§ Task to carry out
Gather every line holding the string "scene".

§ Provided material
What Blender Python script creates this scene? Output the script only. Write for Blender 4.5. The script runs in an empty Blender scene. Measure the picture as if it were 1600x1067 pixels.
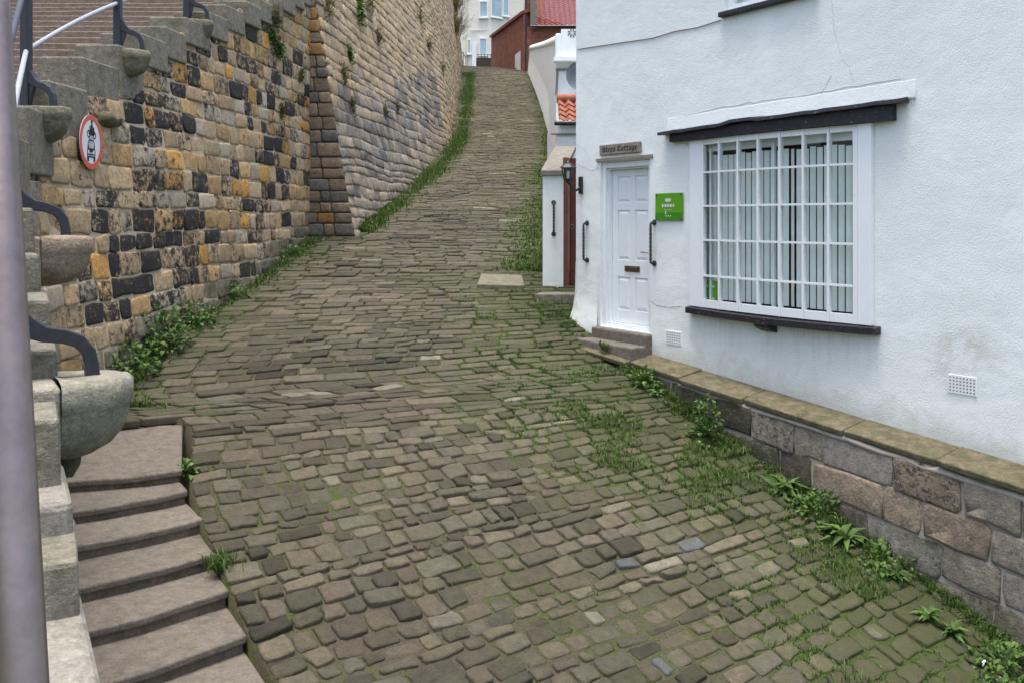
import bpy, math, random
import numpy as np
from mathutils import Vector, noise
rng = np.random.default_rng(7); random.seed(7)
R = math.radians
scene = bpy.context.scene
col = scene.collection
# ------------------------------------------------------------------ frame of reference: camera at the origin, x right, y ahead, z up
FL, CX, HY = 1400.0, 800.0, 343.0
def P(px, py, Y):                 # survey helper: a sight line and a distance -> a place
    return Vector(((px-CX)/FL*Y, Y, (HY-py)/FL*Y))
C0 = Vector((.83, 11.62, 0)); T = Vector((.561, -.828, 0)).normalized(); NN = Vector((-T.y*-1*-1, 0, 0))
NN = Vector((T.y, -T.x, 0))       # outwards from the cottage front, to the lane
def Fp(s, n, z): return C0 + T*s + NN*n + Vector((0, 0, z))
def FS(px, py, n=0.0):            # sight line met with the cottage front -> (s, z)
    d = Vector(((px-CX)/FL, 1, 0)); Y = (C0.dot(NN)+n)/d.dot(NN); p = d*Y
    return (p-C0).dot(T), (HY-py)/FL*Y
# ------------------------------------------------------------------ tagging
def tag(o, label=None, cat=None, group=None, kind=None):
    if label: o['label'] = label
    if cat: o['category'] = cat
    if group: o['group'] = group
    if kind: o['kind'] = kind
    return o
def empty(name, loc=(0,0,0), label=None, cat=None, group=None):
    o = bpy.data.objects.new(name, None); col.objects.link(o); o.location = loc
    o.empty_display_size = .1
    return tag(o, label, cat, group)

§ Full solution
What Blender Python script creates this scene? Output the script only. Write for Blender 4.5. The script runs in an empty Blender scene. Measure the picture as if it were 1600x1067 pixels.
scene = bpy.context.scene
col = scene.collection